Author and journalist

Bio

Stew Magnuson


Born and raised in Omaha, Nebraska, Stew Magnuson is the author of The Death of Raymond Yellow Thunder: And Other True Stories from the Nebraska-Pine Ridge Border Towns—Nebraska Center of the Book’s 2009 nonfiction book of the year, ForeWord Magazine’s bronze medal winner for regional nonfiction and finalist for the 2008 Great Plains Book of the Year. And The Last American Highway: A Journey Through Time Down U.S. Route 83: The Dakotas. And The Last American Highway: A Journey Through Time Down U.S. Route 83: Nebraska-Kansas-Oklahoma edition. He is working on the final installment of the series that will focus on Highway 83 in Texas.

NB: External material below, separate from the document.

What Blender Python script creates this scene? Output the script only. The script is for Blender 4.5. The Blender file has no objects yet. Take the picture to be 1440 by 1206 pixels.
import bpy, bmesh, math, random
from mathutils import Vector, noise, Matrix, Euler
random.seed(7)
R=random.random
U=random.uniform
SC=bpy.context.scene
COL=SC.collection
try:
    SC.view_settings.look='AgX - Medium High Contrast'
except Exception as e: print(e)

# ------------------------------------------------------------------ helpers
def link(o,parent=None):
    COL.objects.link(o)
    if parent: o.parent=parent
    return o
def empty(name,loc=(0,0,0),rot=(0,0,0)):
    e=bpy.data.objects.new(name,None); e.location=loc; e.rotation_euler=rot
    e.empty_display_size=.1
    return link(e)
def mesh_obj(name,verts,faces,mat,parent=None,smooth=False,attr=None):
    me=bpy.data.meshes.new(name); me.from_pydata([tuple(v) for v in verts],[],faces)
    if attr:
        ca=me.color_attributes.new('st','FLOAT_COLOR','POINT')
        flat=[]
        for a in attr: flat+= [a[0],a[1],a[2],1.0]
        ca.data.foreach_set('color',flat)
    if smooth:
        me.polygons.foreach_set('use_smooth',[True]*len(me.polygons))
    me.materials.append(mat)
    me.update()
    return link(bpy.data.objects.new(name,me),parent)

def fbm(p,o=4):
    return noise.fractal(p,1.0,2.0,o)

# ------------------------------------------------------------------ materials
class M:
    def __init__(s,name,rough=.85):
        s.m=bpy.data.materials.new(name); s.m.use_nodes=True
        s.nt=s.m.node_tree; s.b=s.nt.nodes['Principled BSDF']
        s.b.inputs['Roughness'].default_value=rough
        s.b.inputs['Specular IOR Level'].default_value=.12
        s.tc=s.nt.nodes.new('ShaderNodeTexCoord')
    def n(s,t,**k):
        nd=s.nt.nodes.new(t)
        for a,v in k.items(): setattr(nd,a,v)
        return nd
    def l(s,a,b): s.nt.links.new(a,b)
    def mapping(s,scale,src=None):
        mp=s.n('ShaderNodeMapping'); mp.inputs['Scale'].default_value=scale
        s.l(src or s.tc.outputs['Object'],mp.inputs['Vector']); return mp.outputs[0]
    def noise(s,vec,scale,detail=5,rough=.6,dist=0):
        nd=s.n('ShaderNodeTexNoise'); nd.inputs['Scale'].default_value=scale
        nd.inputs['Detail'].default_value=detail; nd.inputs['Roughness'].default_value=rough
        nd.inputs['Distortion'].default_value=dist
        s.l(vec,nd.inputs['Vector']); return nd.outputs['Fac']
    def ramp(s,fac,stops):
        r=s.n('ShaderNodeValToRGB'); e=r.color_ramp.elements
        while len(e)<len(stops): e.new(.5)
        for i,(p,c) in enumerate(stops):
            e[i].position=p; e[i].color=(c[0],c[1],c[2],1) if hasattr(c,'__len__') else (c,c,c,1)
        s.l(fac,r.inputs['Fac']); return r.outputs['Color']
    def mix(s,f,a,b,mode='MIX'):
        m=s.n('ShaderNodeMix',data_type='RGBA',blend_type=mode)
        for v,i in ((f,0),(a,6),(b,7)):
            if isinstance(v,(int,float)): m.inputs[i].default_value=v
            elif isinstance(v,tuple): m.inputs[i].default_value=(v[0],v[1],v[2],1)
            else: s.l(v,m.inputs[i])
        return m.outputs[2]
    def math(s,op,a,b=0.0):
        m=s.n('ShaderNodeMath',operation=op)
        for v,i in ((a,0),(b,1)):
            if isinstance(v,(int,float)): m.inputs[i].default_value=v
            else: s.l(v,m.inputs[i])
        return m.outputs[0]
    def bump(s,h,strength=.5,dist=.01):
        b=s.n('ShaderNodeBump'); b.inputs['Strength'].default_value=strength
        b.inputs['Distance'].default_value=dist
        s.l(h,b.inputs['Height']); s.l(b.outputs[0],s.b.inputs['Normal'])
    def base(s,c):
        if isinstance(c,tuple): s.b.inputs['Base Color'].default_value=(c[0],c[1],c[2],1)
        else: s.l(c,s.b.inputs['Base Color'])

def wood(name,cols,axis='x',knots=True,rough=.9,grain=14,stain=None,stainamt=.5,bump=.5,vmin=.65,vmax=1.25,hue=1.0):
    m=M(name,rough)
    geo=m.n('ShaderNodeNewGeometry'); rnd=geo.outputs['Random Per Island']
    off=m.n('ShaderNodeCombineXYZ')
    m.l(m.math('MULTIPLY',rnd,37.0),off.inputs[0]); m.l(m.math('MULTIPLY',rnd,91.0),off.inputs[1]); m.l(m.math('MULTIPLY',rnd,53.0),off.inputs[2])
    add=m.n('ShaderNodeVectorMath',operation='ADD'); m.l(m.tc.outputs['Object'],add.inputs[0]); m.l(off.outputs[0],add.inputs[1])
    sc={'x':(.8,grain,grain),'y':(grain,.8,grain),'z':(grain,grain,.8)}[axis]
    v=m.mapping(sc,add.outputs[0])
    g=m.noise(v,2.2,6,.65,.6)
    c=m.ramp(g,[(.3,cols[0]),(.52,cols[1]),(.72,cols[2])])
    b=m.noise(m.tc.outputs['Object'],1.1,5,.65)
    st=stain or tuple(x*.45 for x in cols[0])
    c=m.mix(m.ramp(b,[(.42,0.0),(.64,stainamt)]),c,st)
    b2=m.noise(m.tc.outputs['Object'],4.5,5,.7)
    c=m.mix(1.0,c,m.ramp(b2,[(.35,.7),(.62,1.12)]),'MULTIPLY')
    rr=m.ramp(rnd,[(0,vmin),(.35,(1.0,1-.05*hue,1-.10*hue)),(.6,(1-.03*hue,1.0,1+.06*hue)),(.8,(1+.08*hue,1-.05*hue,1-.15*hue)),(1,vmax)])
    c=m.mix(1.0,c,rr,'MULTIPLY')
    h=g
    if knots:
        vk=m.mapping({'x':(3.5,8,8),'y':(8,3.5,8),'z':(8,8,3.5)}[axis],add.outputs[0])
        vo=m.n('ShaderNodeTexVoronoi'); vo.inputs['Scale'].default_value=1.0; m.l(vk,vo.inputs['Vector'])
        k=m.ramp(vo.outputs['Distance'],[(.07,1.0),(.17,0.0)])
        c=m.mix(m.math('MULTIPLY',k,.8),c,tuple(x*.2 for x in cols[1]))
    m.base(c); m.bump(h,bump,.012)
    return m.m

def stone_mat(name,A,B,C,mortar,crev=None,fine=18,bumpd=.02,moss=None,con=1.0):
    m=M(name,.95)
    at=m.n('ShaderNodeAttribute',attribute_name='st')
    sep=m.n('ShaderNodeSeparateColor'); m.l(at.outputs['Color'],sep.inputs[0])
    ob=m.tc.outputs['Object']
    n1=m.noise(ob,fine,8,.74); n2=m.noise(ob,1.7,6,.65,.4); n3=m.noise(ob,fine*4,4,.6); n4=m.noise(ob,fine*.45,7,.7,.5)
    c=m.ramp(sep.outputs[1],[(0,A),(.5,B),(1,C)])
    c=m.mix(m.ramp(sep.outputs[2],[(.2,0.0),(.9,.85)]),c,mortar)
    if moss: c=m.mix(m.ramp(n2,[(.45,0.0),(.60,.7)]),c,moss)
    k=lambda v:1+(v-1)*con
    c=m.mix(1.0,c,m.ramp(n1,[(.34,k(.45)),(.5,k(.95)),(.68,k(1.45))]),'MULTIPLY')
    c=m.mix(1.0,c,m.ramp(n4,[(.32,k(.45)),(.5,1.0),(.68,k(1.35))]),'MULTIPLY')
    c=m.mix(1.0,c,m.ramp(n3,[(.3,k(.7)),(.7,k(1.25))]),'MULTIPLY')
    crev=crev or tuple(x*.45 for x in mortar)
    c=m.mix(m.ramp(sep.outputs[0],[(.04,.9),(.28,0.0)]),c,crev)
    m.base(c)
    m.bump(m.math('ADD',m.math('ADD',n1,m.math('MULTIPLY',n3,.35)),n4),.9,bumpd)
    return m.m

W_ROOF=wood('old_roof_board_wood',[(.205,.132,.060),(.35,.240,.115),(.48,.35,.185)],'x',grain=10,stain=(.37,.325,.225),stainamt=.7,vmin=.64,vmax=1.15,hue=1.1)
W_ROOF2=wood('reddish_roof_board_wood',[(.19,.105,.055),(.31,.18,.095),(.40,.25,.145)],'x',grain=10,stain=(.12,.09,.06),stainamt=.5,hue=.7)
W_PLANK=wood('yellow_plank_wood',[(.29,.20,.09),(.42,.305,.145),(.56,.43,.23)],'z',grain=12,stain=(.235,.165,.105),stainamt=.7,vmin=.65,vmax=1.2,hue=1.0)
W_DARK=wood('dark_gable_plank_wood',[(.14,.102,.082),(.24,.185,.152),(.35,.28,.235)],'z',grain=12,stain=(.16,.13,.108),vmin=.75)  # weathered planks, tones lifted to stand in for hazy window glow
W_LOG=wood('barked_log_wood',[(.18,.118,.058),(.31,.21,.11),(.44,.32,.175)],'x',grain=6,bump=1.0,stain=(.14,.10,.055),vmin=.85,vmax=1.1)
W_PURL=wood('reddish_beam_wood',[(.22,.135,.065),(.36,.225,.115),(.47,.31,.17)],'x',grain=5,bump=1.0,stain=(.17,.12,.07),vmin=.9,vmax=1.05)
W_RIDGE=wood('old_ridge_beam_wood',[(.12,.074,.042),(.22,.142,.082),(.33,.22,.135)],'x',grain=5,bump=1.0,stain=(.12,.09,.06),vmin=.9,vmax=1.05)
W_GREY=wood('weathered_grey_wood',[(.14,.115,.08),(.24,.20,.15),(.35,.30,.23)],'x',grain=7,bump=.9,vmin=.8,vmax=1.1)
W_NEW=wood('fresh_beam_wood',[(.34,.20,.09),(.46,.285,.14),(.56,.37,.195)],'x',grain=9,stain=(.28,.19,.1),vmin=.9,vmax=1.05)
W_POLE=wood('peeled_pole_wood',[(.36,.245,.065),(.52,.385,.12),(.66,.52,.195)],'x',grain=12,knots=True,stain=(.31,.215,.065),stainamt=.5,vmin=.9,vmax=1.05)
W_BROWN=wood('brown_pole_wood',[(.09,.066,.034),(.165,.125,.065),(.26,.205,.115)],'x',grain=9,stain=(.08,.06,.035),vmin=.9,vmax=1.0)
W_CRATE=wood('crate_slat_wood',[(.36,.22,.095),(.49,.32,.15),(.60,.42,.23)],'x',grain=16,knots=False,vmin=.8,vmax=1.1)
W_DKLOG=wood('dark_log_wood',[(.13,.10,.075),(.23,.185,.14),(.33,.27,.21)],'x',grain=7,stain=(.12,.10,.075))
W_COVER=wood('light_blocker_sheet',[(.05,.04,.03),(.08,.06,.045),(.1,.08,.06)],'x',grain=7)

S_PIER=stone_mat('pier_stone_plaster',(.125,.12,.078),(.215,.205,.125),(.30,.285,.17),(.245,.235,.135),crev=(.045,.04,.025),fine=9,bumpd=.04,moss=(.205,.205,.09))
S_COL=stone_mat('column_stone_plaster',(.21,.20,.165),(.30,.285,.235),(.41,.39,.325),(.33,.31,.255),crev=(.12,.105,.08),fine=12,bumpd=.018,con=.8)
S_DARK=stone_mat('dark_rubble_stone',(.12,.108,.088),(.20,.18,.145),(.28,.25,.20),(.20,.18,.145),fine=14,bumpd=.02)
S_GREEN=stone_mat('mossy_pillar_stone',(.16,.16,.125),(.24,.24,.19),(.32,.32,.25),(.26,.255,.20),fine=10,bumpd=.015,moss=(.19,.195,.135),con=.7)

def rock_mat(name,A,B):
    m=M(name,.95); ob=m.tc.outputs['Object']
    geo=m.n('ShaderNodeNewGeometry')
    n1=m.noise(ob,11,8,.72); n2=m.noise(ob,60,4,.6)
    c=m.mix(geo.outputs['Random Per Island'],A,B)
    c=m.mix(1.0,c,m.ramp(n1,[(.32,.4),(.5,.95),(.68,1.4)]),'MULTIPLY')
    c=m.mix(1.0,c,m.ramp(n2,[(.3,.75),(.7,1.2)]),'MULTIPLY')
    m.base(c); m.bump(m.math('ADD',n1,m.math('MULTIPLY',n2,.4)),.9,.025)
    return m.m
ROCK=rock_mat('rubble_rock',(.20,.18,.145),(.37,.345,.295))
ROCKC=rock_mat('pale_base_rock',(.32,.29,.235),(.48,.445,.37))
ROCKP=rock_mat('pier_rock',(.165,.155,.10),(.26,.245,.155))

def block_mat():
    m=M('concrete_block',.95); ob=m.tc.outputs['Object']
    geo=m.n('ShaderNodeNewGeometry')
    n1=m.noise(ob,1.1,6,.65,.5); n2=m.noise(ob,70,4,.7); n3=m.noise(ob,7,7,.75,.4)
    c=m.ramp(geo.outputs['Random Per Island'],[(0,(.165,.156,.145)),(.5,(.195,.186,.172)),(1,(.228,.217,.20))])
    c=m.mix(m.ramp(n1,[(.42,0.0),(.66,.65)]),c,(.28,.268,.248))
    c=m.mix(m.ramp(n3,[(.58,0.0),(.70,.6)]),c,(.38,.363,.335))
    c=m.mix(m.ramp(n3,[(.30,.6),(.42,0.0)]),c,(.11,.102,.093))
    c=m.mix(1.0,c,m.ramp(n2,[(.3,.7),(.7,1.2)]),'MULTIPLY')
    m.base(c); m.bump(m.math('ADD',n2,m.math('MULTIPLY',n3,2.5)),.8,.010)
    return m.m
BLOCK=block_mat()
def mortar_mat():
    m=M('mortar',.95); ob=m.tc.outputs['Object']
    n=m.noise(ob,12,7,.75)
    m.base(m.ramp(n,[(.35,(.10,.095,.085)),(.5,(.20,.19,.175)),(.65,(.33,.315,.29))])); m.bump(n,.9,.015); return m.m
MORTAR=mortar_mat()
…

The Nebraska Literary Heritage Association, in partnership with the Nebraska State Historical Society and the Nebraska Library Commission, chose The Death of Raymond Yellow Thunder: And Other True Stories from the Nebraska-Pine Ridge Border Towns for its list of Nebraska books that “represent the best literature produced from Nebraska during the past 150 years” to mark the state’s sesquicentennial in 2017.

He also penned Wounded Knee 1973: Still Bleeding, an account of the controversial 2012 Dakota Conference at Augustana College, in Sioux Falls, S.D., where members of the American Indian Movement squared off against retired FBI agents.

He lives in Arlington, Virginia, and serves as Managing Editor of National Defense Magazine.